Earhart’s flight from Harbour Grace, Newfoundland took her as far as Northern Ireland. She was forced to abandon her intended destination of Paris due to technical difficulties and landed in a pasture at Culmore, north of Derry. Earhart was met by farmhand Dan McCallion who asked if she had flown far. She reportedly replied, ‘From America.’
Earhart later stated that she made the flight to prove that women were just as good as men in ‘jobs requiring intelligence, coordination, speed, coolness, and willpower’. She already held the record as the first woman to fly across the Atlantic, but she did that as a passenger in 1928.
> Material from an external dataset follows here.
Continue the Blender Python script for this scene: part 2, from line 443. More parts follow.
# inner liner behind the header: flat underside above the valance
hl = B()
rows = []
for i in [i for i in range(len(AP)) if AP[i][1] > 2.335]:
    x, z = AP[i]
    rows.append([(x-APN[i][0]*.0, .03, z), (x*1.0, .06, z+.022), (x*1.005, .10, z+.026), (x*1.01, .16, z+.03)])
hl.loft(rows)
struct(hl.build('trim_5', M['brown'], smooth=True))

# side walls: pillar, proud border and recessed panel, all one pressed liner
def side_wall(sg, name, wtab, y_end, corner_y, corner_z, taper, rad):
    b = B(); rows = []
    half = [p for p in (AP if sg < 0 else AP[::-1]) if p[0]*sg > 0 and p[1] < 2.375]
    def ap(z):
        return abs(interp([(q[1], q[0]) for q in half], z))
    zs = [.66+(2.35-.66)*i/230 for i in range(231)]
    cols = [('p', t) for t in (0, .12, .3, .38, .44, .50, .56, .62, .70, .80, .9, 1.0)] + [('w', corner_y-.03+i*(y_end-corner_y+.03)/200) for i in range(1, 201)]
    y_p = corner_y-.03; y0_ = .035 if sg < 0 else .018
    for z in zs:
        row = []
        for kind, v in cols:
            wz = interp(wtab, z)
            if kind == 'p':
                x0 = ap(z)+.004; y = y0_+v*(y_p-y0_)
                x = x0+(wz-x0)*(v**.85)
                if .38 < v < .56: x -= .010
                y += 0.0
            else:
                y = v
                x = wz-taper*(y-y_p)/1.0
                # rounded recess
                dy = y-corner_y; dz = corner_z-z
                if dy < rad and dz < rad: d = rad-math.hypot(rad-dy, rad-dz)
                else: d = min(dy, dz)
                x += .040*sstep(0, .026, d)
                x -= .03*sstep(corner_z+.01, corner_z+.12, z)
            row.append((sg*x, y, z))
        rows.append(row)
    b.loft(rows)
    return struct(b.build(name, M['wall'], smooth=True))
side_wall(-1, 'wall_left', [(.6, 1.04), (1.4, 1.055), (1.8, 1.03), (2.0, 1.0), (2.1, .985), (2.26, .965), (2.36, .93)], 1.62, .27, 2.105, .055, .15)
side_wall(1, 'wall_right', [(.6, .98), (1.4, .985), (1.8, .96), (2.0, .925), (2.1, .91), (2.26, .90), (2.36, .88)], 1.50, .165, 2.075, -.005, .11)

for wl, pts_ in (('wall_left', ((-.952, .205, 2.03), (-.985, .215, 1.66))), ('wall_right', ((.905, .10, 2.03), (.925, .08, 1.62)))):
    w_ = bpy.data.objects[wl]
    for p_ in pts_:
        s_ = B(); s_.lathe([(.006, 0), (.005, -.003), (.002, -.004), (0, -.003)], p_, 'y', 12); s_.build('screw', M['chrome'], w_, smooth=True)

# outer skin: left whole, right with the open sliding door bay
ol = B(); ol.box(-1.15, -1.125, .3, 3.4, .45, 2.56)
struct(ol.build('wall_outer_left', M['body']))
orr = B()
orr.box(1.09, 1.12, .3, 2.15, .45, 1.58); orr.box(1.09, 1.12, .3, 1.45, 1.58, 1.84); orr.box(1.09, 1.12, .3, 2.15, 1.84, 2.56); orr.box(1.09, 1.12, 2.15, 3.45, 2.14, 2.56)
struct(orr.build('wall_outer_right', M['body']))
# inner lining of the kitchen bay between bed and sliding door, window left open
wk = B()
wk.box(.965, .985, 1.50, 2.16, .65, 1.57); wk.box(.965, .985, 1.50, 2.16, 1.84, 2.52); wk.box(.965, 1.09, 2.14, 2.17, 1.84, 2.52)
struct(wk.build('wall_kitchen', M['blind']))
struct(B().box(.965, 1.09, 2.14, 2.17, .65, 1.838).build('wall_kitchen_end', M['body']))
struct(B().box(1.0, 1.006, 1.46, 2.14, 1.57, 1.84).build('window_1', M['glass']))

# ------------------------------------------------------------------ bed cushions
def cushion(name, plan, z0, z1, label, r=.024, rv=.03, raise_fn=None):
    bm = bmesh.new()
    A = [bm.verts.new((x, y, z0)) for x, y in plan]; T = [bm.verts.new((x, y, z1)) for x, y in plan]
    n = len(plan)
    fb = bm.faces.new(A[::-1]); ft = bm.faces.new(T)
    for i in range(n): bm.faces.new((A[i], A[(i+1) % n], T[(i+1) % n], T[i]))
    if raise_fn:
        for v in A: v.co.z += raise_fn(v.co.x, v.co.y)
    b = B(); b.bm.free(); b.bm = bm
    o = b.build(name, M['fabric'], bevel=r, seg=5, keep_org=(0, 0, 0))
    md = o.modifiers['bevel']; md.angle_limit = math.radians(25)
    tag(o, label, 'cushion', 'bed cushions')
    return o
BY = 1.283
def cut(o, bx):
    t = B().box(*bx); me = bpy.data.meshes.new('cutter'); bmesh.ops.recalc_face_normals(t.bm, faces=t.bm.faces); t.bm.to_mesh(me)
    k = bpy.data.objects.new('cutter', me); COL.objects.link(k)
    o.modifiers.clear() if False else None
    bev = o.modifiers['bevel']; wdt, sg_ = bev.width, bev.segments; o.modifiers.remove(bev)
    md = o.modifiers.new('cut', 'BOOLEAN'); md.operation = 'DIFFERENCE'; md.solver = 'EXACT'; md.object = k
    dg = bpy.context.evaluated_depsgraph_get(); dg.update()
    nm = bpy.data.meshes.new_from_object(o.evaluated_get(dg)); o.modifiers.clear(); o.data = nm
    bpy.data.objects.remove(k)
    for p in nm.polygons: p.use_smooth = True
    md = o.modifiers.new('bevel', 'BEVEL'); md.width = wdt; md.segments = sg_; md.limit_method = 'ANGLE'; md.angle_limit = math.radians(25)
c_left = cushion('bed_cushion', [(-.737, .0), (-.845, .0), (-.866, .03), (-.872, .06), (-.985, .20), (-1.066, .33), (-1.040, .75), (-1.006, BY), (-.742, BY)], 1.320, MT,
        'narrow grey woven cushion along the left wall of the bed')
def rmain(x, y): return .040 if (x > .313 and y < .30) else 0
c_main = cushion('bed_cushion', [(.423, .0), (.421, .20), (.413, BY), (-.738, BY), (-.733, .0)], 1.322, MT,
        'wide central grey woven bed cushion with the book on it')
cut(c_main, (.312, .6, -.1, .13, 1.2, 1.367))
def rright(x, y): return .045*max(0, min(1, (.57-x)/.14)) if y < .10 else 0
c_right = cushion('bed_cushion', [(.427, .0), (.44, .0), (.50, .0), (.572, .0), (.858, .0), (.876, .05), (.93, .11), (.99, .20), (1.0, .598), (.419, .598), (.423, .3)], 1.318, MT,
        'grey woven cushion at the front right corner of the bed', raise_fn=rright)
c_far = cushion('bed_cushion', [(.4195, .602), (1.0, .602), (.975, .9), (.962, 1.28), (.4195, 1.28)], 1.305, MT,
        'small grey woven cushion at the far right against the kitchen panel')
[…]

The very first non-stop transatlantic flight had occurred in 1919. Two British aviators, John Alcock and Arthur Whiten Brown, flew a modified Vickers Vimy bomber aircraft from Newfoundland to Ireland in just under 16 hours. Their achievement won them the £10,000 Daily Mail aviation prize for the first non-stop flight across the Atlantic. Their prize was presented to them by the then Secretary of State for Air, and future British Prime Minister, Winston Churchill.